Lorenzon dice que Da Silva acudió entonces al estímulo del gasto, mientras que el banco central, supuestamente autónomo, comenzó a permitir una mayor inflación como forma de impulsar el crecimiento.
En una cultura política predispuesta al abuso de poder del gobierno, romper las normas establecidas durante la gestión de Cardoso —que fueron precisamente diseñadas para limitar dicho exceso— permitió el retorno de las malas costumbres.
Desde los años 60, Brasil ha buscado su industrialización a través de altos niveles de proteccionismo y subsidios para los productores nacionales. El fracaso de esa estrategia es evidente. Sin embargo, permitir la quiebra de las empresas no competitivas tenía un costo político que ni Da Silva ni su sucesora, la presidenta Dilma Rousseff, estaban dispuestos a pagar.
En lugar de eso, incrementaron el proteccionismo y los subsidios, y el crédito se expandió rápidamente a través del Banco Nacional de Desarrollo Económico y Social (BNDES) y otras entidades de propiedad estatal. También se financiaron grandes déficits públicos con préstamos mayormente internos. Los déficits se vieron exacerbados por la triplicación de la administración pública durante los gobiernos del PT y aumentos injustificados del salario mínimo, prestaciones sociales y beneficios de jubilación.
En un artículo de noviembre de 2010 en su sitio web, el Instituto Mises Brasil señaló que entre mayo de 2009 y septiembre de 2010, el crédito total se expandió 25%. No es casualidad que en 2010 Brasil creciera 7,5%. Pero esto, como bien se entiende ahora, no fue debido a los aumentos de productividad. Analizando retrospectivamente esa mala asignación del capital, el instituto escribió en febrero pasado que “lo que realmente sucedió es que la economía brasileña se mantuvo viva por las nuevas y crecientes dosis de crédito estatal”.
El crédito del BNDES era barato para las empresas bien conectadas políticamente que el gobierno quería salvar, pero eso le ha salido caro a la nación. El crédito subsidiado también fue a los hogares. Lorenzon me dijo que, en la actualidad, la familia brasileña promedio tiene una carga anual de servicio de deuda equivalente a 46% de sus ingresos. El programa de préstamos inmobiliario más grande del gobierno tiene hoy una tasa de incumplimiento de casi 22%.
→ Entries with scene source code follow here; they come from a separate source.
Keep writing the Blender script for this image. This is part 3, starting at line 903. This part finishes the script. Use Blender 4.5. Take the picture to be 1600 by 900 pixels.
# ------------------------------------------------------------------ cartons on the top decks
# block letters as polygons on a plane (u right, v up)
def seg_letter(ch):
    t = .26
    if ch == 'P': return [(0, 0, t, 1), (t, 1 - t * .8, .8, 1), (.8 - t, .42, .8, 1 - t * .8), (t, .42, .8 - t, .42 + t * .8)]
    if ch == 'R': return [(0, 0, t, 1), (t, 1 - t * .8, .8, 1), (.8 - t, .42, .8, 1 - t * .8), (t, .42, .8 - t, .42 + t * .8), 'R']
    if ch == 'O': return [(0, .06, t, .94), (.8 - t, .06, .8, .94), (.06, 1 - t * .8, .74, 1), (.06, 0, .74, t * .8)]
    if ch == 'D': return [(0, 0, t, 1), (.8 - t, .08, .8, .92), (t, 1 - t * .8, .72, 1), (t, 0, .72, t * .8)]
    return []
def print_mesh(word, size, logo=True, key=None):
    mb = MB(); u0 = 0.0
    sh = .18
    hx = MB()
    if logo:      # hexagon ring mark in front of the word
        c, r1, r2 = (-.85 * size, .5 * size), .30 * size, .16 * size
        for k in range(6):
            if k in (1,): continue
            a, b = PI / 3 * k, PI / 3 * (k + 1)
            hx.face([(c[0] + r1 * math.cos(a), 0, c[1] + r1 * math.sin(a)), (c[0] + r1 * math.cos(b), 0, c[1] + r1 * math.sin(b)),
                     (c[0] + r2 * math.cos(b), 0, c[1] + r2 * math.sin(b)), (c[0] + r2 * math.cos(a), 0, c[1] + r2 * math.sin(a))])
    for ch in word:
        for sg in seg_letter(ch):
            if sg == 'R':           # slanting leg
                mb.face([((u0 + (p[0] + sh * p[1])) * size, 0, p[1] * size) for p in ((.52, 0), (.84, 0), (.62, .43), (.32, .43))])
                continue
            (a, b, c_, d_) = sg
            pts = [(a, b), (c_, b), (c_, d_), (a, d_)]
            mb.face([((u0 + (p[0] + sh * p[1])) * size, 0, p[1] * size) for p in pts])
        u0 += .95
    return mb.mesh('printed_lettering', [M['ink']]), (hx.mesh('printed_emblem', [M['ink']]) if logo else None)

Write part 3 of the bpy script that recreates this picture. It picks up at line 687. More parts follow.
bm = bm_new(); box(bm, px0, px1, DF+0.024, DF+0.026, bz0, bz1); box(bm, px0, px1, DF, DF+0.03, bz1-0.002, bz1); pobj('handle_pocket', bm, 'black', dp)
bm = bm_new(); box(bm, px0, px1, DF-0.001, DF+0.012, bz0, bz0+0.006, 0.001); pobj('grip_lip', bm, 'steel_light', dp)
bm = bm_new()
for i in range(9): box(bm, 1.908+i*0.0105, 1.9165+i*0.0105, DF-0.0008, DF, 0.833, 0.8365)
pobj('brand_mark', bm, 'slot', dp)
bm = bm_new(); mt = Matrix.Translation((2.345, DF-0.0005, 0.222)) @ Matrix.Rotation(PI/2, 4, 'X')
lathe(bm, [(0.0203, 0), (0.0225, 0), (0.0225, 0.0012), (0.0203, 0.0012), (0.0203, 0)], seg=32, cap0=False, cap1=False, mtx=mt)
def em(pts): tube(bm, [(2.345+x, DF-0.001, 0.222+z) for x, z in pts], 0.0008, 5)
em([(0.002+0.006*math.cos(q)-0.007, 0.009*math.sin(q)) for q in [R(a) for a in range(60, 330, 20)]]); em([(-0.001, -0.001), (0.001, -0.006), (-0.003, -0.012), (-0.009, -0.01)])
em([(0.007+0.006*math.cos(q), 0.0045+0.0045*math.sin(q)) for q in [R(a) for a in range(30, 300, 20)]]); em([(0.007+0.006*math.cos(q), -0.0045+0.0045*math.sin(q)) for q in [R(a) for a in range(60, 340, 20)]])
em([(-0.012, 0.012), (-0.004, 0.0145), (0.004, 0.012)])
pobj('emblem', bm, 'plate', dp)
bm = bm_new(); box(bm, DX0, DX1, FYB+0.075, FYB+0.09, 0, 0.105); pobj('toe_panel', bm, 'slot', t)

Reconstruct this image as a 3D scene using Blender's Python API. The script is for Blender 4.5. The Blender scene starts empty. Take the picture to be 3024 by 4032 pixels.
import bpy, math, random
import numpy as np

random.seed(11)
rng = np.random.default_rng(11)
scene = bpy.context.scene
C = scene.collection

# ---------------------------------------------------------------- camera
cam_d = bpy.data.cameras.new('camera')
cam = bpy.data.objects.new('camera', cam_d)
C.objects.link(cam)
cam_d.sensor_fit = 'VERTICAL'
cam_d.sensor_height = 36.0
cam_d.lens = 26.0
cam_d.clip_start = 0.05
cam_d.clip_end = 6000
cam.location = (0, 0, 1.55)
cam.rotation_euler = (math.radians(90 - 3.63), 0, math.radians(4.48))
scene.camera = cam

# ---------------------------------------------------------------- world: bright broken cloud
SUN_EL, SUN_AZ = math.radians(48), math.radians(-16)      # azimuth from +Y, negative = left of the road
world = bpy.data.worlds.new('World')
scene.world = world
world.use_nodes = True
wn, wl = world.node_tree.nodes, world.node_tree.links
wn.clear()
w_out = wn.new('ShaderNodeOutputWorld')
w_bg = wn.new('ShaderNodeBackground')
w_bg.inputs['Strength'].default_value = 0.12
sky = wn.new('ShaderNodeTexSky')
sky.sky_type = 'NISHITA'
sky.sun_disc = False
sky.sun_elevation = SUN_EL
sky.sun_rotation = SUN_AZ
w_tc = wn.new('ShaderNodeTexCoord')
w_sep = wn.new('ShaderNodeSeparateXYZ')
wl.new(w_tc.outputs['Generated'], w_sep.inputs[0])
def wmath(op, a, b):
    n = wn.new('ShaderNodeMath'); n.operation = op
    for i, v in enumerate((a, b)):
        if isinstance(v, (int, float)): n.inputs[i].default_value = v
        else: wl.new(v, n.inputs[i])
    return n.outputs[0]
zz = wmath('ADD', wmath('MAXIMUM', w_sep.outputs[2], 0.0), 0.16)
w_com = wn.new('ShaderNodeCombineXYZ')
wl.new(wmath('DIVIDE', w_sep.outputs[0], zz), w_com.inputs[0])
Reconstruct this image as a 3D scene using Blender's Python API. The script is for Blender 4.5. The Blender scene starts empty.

Para salvar sus préstamos a las empresas nacionales, el gobierno ha elevado los aranceles a las importaciones y ha promovido el consumo de productos fabricados en Brasil. Esto ha perjudicado la innovación y el desarrollo. Las grandes reservas de petróleo marino probablemente no se desarrollarán mientras los inversionistas estén obligados por las reglas de contenido brasileño a usar equipos nacionales.
Brasil está cosechando los frutos de una política industrial nacional que no puede producir crecimiento ni prosperidad. La burbuja de crédito ha estallado. Los consumidores, las empresas y el gobierno no van a volver al equilibrio sin un ajuste doloroso. No hay que echarles la culpa a los precios del petróleo.